Die Behörde folgte der Empfehlung des Bezirksausschusses jedoch nicht und verbannte die Autos auf die Fahrbahn. Links und rechts im Wechsel gilt seit Anfang August abschnittsweise absolutes Halteverbot. "Die Gesamtbreite der Straße reicht für beidseitiges Gehwegparken nicht aus", heißt es in der Stellungnahme des KVR. Die Straßenverkehrsordnung erlaube das Gehwegparken nur unter der Bedingung, dass ungehinderter Verkehr von Fußgängern - auch mit Kinderwagen - und von Rollstuhlfahrern - auch im Begegnungsverkehr - möglich ist. Das sei an der Wohlfartstraße nicht gegeben.
Gunhilde Peter, Vorsitzende der SPD München-Freimann und Mitglied im Bezirksausschuss, begrüßt das Halteverbot: "Wir sollten uns langsam daran gewöhnen, dass die ,autogerechte Stadt' der 70er-Jahre der Vergangenheit angehört", schreibt sie in einer Stellungnahme. Gerade die Gehsteige müssten wieder von den Fußgängern zurückerobert werden.

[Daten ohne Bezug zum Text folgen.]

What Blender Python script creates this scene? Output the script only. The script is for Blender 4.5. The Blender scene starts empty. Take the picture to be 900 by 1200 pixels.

"Das ist eine Riesenenttäuschung in der Nachbarschaft", fasst dagegen Nindl die Reaktion der autofahrenden Anwohner zusammen. Wer dort sein Auto abstelle, wohne auch dort. In der Vergangenheit, als Gehwegparken noch geduldet war, habe man sich miteinander arrangiert. Viele Ein- und Mehrfamilienhäuser stammten aus einer Zeit, als es noch weniger und kleinere Autos gab. In die kleinen Garagen passe maximal ein Golf, sagt Nindl. Das Gehwegparken sei sozusagen Selbsthilfe gewesen.
In Gang kam der Streit um Parkplätze an der Wohlfartstraße, weil ein Mann aus dem Landkreis Freising es sich zur Aufgabe gemacht hat, Autos bei der Polizei zu melden, die halb auf dem Gehsteig parken. Es folgten Strafzettel, die Anwohner parkten fortan legal auf der Fahrbahn, was aber zu Verkehrsbehinderungen führte, schließlich ordnete das KVR die Halteverbote an.
Mit der neuen Regelung fielen mindestens 25 Parkplätze weg, rechnen Nindl und eine Nachbarin vor, die nicht namentlich genannt werden will. Im Moment sei das wegen der Ferienzeit und aufgrund der Spielpause des Metropoltheaters an der Ecke zur Floriansmühlstraße noch zu verkraften. Aber nach den Sommerferien werde es zum Problem werden. Das KVR hält dagegen: Es seien keine legalen Parkplätze weggefallen. Vielmehr hätten sich die Anwohner durch das illegale Gehwegparken selbst Parkplätze geschaffen, die eigentlich keine seien. Man habe sich bemüht, die Halteverbote so einzurichten, dass möglichst viele legale Parkmöglichkeiten entstanden seien.
Der Streit an der Wohlfartstraße zeigt ein größeres Problem. Nach Aussagen des Kreisverwaltungsreferats gibt es geschätzt Hunderte Straßen in Münchner Wohngebieten, in denen auf dem Gehweg geparkt wird. Es liegen mehrere Anträge von Stadtratsmitgliedern vor, die zum Ziel haben, das zunehmende Gehwegparken zu reduzieren. Ein Argument ist, dass Fußgänger sich in Gefahr begeben, wenn sie auf die Fahrbahn ausweichen müssen. Für Personen im Rollstuhl oder mit Rollatoren sind die zugeparkten Gehwege ein unüberwindbares Hindernis.
In den betroffenen Straßen scheint man sich jedoch wie einst an der Wohlfartstraße mit der Situation arrangiert zu haben. Laut Kreisverwaltungsreferent Thomas Böhle gibt es nur wenige Beschwerden. Außerdem verlagere sich das Problem meist einfach in die nächste Straße, wenn das KVR Halteverbotsschilder aufstelle. Die Zahl der Autos sinkt ja nicht.
Seit Anfang August weichen auch Thomas Nindl und seine Nachbarn von der Wohlfartstraße zum Parken in die Nebenstraßen aus. Manchmal finde sich jetzt morgens ein Zettel an der Windschutzscheibe, auf dem die dortigen Anwohner "ihren" Parkraum verteidigen. Für Nindl und seine Nachbarin ist der Streit noch nicht zu Ende.